In deze zaak heeft de Rechtbank Rotterdam op 1 september 2015 uitspraak gedaan in een verzoek tot gedwongen schuldregeling van verzoekster, die een schuldsaneringsregeling wilde aanvragen. Verzoekster had een schuld van in totaal € 192.024,66, waarvan een aanzienlijk deel verschuldigd was aan ING, die weigerde in te stemmen met de aangeboden regeling. Verzoekster had een schuldregeling aangeboden die voorzag in een betaling van 17,38% aan de Belastingdienst en 8,69% aan ING, maar ING vond het aangeboden bedrag te laag en stelde dat verzoekster niet het maximaal haalbare had aangeboden. Tijdens de zitting op 25 augustus 2015 werd duidelijk dat verzoekster fulltime werkte, maar ING betwistte dat zij haar maximale inspanningen had geleverd om de schuld te voldoen.

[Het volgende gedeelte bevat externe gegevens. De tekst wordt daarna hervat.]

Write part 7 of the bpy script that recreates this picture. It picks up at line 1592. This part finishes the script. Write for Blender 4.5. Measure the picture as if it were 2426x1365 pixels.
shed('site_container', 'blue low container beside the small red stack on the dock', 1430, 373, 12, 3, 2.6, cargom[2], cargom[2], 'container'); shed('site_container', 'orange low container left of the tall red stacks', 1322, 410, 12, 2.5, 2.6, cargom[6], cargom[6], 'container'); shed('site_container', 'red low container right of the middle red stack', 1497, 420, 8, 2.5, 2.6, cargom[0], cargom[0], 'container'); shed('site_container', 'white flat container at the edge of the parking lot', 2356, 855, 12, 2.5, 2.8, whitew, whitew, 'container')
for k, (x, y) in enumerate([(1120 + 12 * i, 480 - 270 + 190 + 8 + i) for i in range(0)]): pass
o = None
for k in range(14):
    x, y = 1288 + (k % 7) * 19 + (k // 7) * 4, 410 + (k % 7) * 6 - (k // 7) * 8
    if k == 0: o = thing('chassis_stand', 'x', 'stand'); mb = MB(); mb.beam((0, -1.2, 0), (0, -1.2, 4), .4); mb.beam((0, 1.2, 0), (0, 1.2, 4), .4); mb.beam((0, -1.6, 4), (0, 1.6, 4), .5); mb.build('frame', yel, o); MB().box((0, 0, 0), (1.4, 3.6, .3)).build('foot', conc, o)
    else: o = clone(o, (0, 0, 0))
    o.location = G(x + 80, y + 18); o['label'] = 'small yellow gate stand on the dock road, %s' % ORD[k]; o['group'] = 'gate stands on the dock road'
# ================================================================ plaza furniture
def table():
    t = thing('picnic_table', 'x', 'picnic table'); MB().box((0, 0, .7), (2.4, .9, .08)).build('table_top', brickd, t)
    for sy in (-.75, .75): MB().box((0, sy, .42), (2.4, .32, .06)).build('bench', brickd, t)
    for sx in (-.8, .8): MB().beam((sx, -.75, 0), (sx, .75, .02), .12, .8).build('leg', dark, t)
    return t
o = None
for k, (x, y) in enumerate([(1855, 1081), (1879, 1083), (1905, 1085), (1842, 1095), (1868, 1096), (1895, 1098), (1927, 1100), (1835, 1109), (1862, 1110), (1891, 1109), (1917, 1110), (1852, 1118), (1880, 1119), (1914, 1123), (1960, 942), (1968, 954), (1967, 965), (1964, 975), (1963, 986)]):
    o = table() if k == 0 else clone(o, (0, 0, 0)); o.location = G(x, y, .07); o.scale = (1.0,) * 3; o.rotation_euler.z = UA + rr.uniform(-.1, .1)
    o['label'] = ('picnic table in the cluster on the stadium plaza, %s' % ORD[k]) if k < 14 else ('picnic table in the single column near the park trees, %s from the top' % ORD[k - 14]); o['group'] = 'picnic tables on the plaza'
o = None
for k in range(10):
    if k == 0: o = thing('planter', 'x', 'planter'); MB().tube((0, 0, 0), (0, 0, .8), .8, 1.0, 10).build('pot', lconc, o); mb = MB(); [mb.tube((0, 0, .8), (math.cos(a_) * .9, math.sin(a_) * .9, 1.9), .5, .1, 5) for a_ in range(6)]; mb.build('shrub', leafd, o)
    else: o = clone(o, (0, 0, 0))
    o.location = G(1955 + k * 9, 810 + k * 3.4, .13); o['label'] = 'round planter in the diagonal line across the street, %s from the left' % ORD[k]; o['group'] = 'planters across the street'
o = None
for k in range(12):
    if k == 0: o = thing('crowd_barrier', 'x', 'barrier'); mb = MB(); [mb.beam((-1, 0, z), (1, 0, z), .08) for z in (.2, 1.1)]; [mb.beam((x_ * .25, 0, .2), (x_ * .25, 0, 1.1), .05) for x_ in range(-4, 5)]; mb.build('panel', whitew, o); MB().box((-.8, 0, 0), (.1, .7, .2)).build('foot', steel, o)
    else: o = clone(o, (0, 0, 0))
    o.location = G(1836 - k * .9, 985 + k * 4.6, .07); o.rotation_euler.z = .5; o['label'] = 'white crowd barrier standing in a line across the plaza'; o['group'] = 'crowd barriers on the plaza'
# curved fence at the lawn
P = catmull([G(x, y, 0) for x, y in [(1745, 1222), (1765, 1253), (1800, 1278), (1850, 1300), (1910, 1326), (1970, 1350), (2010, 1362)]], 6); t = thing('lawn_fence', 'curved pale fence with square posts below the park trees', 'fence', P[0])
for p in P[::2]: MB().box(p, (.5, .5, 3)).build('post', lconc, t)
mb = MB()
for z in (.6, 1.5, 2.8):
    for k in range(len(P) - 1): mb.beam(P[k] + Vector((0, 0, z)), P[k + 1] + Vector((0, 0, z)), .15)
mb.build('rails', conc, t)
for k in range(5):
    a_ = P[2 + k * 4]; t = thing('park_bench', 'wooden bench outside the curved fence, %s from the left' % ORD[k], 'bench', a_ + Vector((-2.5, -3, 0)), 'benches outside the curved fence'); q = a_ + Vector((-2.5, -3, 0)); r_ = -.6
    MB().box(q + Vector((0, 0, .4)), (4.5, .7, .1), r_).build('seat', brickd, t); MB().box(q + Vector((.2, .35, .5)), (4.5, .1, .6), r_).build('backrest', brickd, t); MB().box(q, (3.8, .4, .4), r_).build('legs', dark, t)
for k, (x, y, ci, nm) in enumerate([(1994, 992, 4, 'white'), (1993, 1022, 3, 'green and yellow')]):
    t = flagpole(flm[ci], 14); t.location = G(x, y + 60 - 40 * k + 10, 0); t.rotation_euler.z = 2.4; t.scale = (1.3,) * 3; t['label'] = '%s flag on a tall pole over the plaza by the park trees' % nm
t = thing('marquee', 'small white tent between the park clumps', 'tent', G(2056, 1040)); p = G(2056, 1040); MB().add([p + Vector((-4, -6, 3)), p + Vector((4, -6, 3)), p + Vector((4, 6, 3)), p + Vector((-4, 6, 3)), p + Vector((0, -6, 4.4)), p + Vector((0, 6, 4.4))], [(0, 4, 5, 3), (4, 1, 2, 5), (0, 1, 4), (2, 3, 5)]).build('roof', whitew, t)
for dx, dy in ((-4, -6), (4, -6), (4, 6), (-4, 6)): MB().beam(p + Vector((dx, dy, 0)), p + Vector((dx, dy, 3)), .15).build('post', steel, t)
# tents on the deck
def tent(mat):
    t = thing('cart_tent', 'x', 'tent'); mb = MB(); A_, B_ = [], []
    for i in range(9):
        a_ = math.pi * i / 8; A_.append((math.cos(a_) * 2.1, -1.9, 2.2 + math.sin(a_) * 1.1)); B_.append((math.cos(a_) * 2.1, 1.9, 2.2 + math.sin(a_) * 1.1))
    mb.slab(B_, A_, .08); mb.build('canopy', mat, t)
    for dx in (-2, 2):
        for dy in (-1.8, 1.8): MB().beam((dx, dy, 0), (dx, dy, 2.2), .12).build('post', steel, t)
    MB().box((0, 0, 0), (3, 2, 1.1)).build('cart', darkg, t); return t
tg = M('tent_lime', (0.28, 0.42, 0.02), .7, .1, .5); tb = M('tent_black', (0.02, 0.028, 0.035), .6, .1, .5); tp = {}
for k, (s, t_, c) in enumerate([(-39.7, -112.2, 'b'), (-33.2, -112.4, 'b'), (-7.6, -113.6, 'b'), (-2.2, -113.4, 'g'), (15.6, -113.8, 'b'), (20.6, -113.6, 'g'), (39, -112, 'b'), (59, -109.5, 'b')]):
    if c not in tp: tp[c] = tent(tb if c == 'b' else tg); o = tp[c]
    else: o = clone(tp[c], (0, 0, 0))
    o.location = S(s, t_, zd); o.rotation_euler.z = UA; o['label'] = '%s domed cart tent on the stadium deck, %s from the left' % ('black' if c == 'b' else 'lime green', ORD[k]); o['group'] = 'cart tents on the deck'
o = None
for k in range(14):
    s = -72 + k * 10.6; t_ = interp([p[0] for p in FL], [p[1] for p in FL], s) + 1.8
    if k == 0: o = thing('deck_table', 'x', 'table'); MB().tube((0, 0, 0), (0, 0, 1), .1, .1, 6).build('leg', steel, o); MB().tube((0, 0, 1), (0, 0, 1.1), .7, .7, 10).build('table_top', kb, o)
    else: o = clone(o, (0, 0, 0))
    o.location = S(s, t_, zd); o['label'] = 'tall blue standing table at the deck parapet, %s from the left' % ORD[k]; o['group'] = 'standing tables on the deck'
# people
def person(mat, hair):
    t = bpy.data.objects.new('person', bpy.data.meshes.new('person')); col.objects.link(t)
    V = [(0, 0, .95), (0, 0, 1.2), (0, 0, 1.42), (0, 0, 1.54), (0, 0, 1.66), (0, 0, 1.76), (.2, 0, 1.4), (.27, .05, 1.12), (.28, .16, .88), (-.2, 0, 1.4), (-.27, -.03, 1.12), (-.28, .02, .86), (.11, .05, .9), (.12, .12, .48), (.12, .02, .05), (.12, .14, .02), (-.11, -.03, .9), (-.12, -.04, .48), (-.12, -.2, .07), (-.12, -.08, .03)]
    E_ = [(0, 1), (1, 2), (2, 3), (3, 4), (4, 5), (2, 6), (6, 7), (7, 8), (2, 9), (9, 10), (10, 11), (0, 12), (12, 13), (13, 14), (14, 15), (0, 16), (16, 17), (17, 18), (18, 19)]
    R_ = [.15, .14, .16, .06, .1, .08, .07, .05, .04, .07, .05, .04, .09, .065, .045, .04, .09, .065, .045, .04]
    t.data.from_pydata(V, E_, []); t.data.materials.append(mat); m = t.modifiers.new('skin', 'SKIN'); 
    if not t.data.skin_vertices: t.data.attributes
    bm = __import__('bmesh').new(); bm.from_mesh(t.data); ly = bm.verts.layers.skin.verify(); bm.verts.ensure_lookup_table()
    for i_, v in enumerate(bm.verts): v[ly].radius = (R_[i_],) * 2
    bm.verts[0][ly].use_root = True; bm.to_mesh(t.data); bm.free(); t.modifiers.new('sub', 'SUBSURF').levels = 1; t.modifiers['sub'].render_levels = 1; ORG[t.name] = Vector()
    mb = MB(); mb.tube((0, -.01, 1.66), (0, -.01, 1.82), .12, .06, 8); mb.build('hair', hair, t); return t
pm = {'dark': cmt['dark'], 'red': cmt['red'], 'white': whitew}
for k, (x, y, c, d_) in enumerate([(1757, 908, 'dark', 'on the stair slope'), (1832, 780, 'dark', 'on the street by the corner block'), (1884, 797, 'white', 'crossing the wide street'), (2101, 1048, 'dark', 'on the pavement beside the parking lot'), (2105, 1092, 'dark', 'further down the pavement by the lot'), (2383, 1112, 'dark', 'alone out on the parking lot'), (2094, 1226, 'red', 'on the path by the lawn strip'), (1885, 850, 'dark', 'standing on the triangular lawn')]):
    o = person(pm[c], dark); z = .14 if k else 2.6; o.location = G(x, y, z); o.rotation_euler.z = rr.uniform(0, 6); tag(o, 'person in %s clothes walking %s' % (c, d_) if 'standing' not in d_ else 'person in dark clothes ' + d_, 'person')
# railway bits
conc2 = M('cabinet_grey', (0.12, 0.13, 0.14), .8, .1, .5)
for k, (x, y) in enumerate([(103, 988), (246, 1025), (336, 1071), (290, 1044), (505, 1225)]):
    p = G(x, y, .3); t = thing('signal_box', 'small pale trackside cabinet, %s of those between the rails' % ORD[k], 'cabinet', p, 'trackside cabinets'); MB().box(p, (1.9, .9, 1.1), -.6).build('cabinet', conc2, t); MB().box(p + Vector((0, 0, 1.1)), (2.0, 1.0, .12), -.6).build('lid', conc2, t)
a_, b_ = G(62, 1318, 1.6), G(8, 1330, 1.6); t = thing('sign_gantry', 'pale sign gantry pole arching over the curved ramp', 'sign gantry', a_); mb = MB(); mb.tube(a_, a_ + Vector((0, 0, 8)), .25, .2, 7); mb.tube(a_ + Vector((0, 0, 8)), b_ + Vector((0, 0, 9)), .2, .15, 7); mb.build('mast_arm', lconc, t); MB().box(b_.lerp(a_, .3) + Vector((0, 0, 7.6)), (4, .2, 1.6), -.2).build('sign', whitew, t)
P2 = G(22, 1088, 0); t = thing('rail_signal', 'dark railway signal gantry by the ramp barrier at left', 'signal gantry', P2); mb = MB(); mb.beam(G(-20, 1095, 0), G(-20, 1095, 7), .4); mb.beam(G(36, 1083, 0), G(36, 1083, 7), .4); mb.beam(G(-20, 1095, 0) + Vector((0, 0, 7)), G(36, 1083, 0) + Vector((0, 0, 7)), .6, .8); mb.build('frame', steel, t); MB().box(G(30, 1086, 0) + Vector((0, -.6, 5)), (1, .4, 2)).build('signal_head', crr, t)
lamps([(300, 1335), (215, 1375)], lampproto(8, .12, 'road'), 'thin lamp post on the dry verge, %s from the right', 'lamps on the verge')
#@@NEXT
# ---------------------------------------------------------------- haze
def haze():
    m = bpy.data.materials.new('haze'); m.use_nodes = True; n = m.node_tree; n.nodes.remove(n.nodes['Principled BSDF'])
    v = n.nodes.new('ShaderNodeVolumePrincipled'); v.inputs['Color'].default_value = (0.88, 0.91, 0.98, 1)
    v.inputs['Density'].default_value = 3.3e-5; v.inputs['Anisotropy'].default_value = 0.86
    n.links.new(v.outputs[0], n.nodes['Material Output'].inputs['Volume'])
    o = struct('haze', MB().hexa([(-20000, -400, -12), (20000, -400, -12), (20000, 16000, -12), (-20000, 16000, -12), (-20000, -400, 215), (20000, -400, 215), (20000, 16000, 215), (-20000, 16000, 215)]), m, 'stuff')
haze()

De rechtbank oordeelde dat het belang van ING bij haar weigering groot was, aangezien het akkoord zou leiden tot een aanzienlijke onbetaalde vordering. De rechtbank stelde vast dat verzoekster niet had aangetoond dat het aanbod het uiterste was wat zij financieel kon bieden. Bovendien was er onduidelijkheid over de oorsprong van de vordering van ING, wat de rechtbank zorgwekkend vond. De rechtbank concludeerde dat ING het aanbod in redelijkheid had mogen weigeren, en wees het verzoek tot gedwongen schuldregeling af. Tevens werd de beslissing op het verzoek tot toepassing van de schuldsaneringsregeling aangehouden in afwachting van bericht van verzoekster.

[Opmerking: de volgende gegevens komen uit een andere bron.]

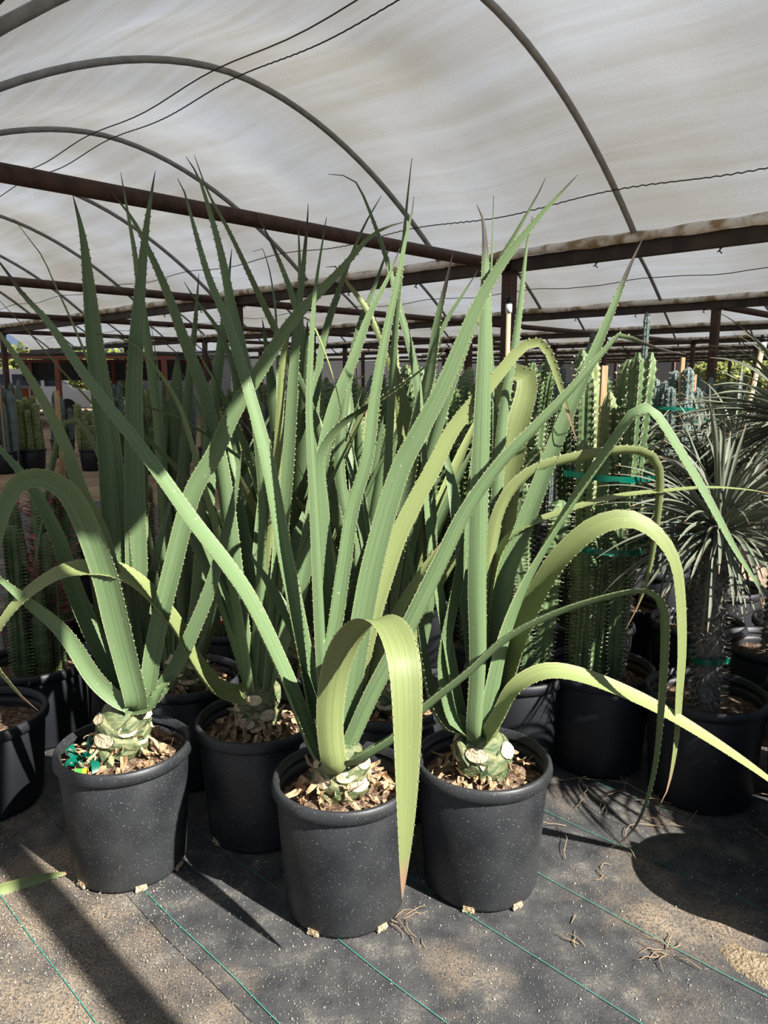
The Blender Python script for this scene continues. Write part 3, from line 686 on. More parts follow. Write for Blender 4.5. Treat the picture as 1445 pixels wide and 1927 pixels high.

De rechtbank benadrukte dat een schuldeiser in beginsel recht heeft op volledige betaling van zijn vordering en dat een schuldenaar goed gedocumenteerde informatie moet verstrekken om aan te tonen dat er bijzondere omstandigheden zijn die een gedwongen akkoord rechtvaardigen. De rechtbank concludeerde dat de belangen van ING zwaarder wogen dan de mogelijke nadelen voor de Belastingdienst, en dat het verzoek van verzoekster moest worden afgewezen.